Hintergrund ist die 35 Prozent-Beteiligung der Strabag AG an der BHB Bauholding Beteiligungs AG (BHB). Die weiteren 65 Prozent werden von der Strabag SE gehalten. 2012 hatte die SE verschiedene Beteiligungen und Sachmittel in die BHB eingebracht, die AG sollte Barmittel von fast 280 Millionen Euro zur Verfügung stellen. Da die AG diese Summe nicht hatte, musste sie diese unter anderem durch Beteiligungsverkäufe aufbringen. Mitte März diesen Jahres erfolgte jedoch eine Ad hoc-Meldung zu einer „außerordentlichen Wertminderung im Segment Beteiligungen Österreich“.
Nach Ansicht einiger Aktionäre deutet dies darauf hin, dass die Beteiligungen 2012 überbewertet waren. Daher stellten die Aktionäre Sparta Aktiengesellschaft und Investmentaktiengesellschaft für langfristige Investoren TGV auf der Hauptversammlung der Strabag AG Mitte Juni den Antrag, dass die Hauptversammlung die Geltendmachung von Schadensersatzansprüchen gegen derzeitige und seit 2012 ausgeschiedene Mitglieder des Vorstands und des Aufsichtsrats der Strabag AG sowie gegen die Großaktionärin Strabag SE und deren aktuelle und seit 2012 ausgeschiedene Vorstandsmitglieder beschließen sollte. Persönlich richten sich die Ansprüche gegen Dr. Thomas Birtel, Vorstandsvorsitzender der Strabag SE und Aufsichtsratsvorsitzender der Strabag AG, sowie Dr. Hans Haselsteiner, Vorstandsvorsitzender der Strabag SE 2006 bis 2013.
Die Hauptversammlung beschloss die Geltendmachung von Ansprüchen und bestellte hierfür den Bonner Anwalt Dr. Thomas Heidel von Meilicke Hoffmann als besonderen Vertreter, und seinen Partnerkollegen Dr. Daniel Lochner als Stellvertreter. Beide bringen bereits einige Erfahrung in der Ausübung der Position mit. Viel Aufsehen erregte 2007 ihre Bestellung als besonderer Vertreter der HVB nach der Übernahme durch die Unicredit. 2012 übernahm Heidel diese Position auch für die Easy Software.
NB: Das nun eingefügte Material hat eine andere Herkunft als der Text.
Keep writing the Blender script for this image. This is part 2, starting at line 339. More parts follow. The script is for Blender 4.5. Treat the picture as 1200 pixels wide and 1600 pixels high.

Unabhängige Prüfung möglicher Ansprüche
Der besondere Vertreter ist ein Sonderorgan einer Aktiengesellschaft. Er wird eingesetzt, um Ansprüche der AG anstelle der eigentlich für diese Aufgaben zuständigen Organe zu prüfen und gegebenenfalls durchzusetzen. Bei der Strabag können Vorstand und Aufsichtsrat nach Ansicht der Hauptversammlung nicht tätig werden, da sie selbst unter Beschuss stehen. Heidel und Lochner werden nun in den nächsten Monaten unabhängig prüfen, ob Ansprüche bestehen und diese dann gegebenenfalls geltend machen. Soweit bekannt, wurden beide Anwälte zuvor von Sparta und TGV angesprochen, ob sie die Tätigkeit wahrnehmen könnten und standen dann bei der Hauptversammlung als Kandidaten zur Verfügung. Welche Rechte und Pflichten ein besonderer Vertreter hat, ist jedoch nicht unumstritten.
Zum Anderen forderten Sparta und TGV die Bestellung eines Sonderprüfers. Dieser solle Vorstand und Aufsichtsrat insbesondere mit Blick auf die Ursachen der „außerordentlichen Wertminderung im Segment Beteiligungen Österreich“ überprüfen und untersuchen, ob der Wert damals korrekt ermittelt wurde, beziehungsweise welche anderen Gründe es für die Wertminderung geben könnte. Dies lehnte die Hauptversammlung jedoch ab.
Bei beiden Tagesordnungspunkten gab es unterschiedliche Stimmberechtigte: Bei der der Bestellung des besonderen Vetreters war der Hauptaktionär der Strabag AG, die SE mit 93 Prozent der Anteile, nicht stimmberechtigt, da sich die Ansprüche auch gegen sie richten. Bei der Bestellung des Sonderprüfers waren wiederum alle Aktionäre stimmberechtigt.
Die Hauptversammlung wurde auf Seiten Strabags von den Hengeler Mueller-Partnern Dr. Georg Seyfarth und Prof. Dr. Jochen Vetter begleitet, mitgearbeitet hat zudem der Hengeler Mueller-Senior Associate Dr. Björn Bork. Die Kanzlei ist bereits langjährig für die Strabag AG tätig. Ob und durch wen sich die Einzelpersonen beziehungsweise die SE anwaltlich vertreten lassen, ist derzeit noch nicht bekannt. Marktbeobachter rechnen durchaus noch mit Anfechtungsklagen entweder der SE oder anderer kleinerer Aktionäre gegen die Bestellung des Besonderen Vertreters. Die Frist hierfür läuft in Kürze ab.
Ein weiterer Streitpunkt ist Medienberichten zufolge die Forderung der Kleinaktionäre, dass die SE ihre Beteiligung von 93 Prozent an der AG in einen Beherrschungsvertrag mit Gewinnabführung zu ändern. Dies zu prüfen oder durchzusetzen ist jedoch nicht Aufgabe des Besonderen Vertreters.